NKG: I know that when a manuscript is submitted, it goes out to an expert reader who assesses it. Do you have a set of names on a list or do you approach whoever may be a reasonable choice for the topic (whether or not they have read for LNTS before)? If he or she gives feedback, is that to the effect of mandatory corrections/changes or ‘recommended’ changes?
MG: We have an editorial board made up of a range of experts and these are
always the first port of call, as far as possible. Each member of the
board acts in an advisory capacity and they will often read
manuscripts. These people are the unsung heroes of LNTS because they
give a lot of their time to the series. They have a feel for what
works and what does not work, and they are a great help to me. And
several members of the board work extra hard and will have an even
greater reward in heaven. However, many of our manuscripts of course
go to those outside the board. As the editor, the decision is usually
mine about where the manuscript goes. We never send out the entire
manuscript “cold”; we always approach people first and discuss it with
them. This is one of the reasons that the publication proposal form
is so important. The person chosen will always have some kind of
expertise in the specific area or methodology dealt with in the
manuscript.
NKG: Some publishers or series have the mindset: a published thesis should be as close to the phd thesis as possible (i.e., only correct the ‘mistakes’, make few global/structural changes). Others take a ‘a monograph is a higher standard and is different from a phd thesis’ approach. Where does LNTS (traditionally?) fall on this matter?

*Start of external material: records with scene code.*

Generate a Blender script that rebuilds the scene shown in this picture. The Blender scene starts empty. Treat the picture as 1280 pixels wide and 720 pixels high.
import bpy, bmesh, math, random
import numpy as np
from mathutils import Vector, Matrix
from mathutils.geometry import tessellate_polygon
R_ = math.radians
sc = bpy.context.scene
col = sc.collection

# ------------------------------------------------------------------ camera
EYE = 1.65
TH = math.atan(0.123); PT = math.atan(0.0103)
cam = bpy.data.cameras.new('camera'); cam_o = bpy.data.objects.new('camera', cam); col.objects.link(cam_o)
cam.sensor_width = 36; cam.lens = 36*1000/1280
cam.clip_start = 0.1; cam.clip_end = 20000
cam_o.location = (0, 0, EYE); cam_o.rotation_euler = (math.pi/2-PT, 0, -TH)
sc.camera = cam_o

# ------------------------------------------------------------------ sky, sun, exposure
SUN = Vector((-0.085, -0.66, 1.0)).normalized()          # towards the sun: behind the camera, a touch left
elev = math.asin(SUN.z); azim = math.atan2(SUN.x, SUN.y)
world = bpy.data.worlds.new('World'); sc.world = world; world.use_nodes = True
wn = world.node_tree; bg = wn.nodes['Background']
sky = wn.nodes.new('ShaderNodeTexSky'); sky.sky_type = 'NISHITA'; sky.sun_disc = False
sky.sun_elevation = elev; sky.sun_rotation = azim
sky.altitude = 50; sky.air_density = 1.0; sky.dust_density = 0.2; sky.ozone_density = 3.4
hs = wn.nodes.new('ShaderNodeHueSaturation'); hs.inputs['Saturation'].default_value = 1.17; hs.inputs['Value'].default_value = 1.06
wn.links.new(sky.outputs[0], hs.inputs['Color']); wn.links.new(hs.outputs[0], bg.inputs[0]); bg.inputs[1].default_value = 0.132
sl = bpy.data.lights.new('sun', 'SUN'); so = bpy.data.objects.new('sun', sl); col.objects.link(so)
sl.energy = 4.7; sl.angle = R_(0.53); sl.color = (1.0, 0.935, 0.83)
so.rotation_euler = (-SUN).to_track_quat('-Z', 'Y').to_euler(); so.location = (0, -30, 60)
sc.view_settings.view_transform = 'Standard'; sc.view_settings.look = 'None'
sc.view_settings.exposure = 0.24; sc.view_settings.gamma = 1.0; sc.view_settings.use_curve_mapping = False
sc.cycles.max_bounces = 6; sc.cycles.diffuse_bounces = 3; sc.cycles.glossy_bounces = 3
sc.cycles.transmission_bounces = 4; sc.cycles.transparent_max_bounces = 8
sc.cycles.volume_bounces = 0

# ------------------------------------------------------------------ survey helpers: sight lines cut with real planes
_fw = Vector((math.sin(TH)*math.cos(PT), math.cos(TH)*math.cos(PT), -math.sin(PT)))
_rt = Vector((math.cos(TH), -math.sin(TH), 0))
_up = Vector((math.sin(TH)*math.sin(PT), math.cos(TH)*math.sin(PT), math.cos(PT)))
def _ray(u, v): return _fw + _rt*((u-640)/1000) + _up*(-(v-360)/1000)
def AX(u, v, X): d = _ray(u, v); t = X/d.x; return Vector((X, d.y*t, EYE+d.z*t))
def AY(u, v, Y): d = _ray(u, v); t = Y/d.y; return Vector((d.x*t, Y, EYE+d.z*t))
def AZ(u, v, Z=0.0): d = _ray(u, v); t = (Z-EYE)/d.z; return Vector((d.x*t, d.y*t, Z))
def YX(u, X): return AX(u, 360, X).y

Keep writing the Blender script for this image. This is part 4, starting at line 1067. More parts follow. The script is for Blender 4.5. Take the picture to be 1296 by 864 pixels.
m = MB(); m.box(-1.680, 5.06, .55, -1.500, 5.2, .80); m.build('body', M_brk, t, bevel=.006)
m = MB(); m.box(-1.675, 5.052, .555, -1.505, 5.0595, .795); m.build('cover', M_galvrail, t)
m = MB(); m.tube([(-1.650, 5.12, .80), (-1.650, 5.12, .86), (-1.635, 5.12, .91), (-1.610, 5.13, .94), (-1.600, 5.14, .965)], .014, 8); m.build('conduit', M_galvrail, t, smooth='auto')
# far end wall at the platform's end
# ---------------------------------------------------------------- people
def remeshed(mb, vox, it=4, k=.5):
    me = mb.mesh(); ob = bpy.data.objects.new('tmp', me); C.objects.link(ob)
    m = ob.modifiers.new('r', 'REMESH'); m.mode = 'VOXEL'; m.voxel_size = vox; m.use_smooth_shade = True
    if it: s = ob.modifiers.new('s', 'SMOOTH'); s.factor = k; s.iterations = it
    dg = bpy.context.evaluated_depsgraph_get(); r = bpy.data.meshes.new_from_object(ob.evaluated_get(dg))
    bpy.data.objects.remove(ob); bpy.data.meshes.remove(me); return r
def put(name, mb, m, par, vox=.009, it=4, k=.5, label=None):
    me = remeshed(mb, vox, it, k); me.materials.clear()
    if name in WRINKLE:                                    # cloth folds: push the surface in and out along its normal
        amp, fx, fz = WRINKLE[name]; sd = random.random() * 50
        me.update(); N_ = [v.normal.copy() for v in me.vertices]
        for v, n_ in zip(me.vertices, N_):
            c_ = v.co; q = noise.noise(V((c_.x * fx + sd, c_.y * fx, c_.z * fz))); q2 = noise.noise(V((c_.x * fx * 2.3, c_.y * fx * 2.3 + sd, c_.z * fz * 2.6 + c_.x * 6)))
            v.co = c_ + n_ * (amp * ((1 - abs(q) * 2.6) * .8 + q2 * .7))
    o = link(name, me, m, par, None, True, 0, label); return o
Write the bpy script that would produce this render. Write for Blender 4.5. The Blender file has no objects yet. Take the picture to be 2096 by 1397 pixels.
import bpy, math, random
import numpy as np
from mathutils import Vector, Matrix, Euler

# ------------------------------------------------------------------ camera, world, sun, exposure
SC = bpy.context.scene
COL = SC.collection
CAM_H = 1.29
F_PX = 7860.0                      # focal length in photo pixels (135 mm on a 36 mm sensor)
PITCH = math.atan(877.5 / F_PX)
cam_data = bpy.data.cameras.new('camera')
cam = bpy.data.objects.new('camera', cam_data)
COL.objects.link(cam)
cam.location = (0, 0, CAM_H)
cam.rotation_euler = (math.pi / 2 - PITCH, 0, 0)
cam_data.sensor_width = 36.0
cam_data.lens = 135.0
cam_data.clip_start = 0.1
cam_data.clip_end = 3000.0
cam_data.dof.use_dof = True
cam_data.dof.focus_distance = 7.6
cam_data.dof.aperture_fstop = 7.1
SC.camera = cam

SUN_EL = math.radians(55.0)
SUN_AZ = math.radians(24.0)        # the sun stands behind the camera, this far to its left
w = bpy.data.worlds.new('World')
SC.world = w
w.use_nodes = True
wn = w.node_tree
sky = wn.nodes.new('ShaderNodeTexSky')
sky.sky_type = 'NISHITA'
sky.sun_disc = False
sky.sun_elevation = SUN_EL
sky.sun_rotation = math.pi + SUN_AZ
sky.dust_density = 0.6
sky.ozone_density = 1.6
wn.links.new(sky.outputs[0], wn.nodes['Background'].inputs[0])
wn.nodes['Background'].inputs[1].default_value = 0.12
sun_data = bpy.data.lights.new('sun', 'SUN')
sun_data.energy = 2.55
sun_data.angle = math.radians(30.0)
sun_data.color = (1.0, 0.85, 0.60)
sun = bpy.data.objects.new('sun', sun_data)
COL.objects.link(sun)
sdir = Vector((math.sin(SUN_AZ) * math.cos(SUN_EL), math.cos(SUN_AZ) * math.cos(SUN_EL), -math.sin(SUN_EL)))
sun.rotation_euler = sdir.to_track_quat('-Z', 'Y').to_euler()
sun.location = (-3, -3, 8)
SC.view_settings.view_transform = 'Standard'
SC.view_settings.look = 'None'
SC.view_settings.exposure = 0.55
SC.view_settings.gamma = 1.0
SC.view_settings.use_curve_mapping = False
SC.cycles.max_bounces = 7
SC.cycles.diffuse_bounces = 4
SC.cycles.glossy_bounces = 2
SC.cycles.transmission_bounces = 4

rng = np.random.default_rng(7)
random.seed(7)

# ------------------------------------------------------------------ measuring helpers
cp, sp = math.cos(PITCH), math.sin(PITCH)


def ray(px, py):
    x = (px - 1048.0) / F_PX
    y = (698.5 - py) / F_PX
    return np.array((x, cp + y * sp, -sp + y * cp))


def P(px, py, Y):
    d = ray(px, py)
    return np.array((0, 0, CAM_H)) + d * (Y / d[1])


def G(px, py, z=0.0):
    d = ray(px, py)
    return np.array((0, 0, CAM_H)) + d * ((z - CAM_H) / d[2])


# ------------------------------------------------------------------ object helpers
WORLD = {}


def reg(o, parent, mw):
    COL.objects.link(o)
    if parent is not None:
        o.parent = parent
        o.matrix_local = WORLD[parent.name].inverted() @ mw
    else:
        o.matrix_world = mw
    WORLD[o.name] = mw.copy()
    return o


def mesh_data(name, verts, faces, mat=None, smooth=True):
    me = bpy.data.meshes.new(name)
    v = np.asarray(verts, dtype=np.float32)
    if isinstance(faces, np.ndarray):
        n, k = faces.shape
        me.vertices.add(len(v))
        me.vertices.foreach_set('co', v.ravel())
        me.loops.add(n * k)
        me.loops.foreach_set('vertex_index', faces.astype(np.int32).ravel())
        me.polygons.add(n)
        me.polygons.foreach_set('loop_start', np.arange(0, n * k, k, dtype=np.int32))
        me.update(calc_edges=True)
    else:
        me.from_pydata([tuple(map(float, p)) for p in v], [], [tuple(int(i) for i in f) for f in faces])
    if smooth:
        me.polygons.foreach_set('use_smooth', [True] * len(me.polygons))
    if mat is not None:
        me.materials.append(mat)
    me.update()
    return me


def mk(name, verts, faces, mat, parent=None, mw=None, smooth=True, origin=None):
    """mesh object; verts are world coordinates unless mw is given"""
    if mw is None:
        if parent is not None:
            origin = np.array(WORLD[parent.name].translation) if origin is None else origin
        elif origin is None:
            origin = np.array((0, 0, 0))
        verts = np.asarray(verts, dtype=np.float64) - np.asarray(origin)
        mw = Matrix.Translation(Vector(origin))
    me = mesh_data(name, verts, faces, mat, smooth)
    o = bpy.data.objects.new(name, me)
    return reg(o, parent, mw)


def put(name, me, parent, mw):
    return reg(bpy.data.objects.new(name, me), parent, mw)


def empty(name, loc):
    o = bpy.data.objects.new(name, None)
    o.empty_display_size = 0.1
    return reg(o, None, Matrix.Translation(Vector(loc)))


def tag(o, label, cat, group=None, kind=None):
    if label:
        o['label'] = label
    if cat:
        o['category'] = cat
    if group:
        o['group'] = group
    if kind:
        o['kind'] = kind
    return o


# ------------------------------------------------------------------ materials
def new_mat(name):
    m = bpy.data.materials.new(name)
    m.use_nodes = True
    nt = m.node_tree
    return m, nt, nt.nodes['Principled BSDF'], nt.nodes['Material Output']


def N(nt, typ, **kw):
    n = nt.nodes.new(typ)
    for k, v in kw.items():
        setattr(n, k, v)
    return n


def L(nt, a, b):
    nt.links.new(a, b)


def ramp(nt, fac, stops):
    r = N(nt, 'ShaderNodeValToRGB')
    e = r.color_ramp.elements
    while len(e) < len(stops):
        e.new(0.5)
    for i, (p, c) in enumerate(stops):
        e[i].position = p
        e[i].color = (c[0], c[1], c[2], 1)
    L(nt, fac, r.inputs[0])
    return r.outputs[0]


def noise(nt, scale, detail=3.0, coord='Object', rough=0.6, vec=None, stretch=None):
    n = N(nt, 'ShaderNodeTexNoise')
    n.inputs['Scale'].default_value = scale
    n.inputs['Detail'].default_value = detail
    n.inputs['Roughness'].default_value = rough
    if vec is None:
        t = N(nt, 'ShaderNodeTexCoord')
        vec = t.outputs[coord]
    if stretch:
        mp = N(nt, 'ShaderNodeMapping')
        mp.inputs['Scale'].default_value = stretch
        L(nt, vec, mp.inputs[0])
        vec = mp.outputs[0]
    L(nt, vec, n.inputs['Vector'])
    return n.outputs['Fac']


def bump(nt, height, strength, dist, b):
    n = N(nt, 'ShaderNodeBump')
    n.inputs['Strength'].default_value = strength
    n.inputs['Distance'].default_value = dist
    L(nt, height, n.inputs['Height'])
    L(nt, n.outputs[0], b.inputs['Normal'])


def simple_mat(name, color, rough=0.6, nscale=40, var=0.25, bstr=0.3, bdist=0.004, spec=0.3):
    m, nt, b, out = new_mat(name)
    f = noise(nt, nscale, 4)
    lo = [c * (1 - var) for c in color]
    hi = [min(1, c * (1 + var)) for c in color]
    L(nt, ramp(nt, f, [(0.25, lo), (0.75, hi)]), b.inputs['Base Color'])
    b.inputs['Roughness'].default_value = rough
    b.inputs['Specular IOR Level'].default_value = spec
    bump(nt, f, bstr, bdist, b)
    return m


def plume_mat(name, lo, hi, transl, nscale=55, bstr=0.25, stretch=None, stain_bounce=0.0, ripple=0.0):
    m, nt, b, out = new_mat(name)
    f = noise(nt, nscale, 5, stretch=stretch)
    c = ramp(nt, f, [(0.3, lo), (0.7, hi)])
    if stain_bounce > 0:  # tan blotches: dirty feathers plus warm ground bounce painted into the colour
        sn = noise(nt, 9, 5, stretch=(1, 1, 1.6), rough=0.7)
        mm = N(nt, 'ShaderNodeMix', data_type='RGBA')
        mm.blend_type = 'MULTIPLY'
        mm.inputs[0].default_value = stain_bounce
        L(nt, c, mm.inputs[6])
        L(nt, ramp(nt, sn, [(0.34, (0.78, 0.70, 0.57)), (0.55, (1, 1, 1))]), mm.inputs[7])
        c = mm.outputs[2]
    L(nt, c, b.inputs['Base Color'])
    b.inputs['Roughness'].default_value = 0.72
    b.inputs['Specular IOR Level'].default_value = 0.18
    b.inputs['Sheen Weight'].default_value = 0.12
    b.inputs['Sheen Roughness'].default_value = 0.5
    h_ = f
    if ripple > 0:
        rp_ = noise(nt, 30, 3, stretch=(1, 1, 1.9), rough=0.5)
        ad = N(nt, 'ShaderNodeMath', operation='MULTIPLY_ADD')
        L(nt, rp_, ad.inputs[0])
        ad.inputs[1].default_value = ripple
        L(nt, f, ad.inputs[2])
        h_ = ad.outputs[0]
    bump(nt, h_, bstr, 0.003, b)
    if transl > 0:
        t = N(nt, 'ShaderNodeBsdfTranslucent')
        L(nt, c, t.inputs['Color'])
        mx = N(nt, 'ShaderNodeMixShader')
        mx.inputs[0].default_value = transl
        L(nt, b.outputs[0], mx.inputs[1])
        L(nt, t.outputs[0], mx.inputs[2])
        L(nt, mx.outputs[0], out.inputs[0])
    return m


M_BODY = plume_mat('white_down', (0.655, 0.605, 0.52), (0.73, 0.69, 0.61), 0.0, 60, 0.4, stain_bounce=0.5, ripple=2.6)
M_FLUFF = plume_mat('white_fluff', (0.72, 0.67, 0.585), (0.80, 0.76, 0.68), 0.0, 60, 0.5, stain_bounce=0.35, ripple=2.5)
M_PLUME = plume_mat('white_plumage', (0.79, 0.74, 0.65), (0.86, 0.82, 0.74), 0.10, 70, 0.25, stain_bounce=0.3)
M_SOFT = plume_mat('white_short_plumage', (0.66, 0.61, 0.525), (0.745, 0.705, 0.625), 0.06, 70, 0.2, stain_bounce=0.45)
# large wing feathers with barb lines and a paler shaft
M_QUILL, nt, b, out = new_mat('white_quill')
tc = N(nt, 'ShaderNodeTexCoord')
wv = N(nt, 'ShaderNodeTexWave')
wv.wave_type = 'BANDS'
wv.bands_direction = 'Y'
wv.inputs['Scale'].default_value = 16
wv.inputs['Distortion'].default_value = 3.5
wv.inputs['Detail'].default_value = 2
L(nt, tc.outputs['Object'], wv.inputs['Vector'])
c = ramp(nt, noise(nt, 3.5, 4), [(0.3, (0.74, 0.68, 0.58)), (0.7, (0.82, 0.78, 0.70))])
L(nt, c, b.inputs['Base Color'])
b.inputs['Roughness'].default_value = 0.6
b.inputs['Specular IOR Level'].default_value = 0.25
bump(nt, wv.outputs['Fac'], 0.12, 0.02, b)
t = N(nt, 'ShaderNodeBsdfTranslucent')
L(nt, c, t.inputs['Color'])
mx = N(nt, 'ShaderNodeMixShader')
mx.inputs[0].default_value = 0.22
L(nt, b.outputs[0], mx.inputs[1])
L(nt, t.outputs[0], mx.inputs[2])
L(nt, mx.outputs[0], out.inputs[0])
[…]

MG: I think we are somewhere in the middle of these too extremes. The
series has changed a bit over the years. As the JSNTSS (Journal for
the Study of the New Testament Supplement Series), volumes were often
quite close to the PhD thesis. That can still be the case but
regularly people revise and improve their PhDs for publication. One
of the ways that people do this is through cutting extraneous material
of the kind that might be appropriate in a PhD (e.g. appendices and
massive, bibliographical footnotes) but is not necessary in the
published version. When you are writing your PhD, there is an extent
to which you have to show your examiners your “workings”. In the
published version, you include what you need to include to make your
case. We have a word-limit of 80,000 which, in my experience, has
greatly improved many manuscripts over the lengthy, 100,000 or more
word versions that were first submitted.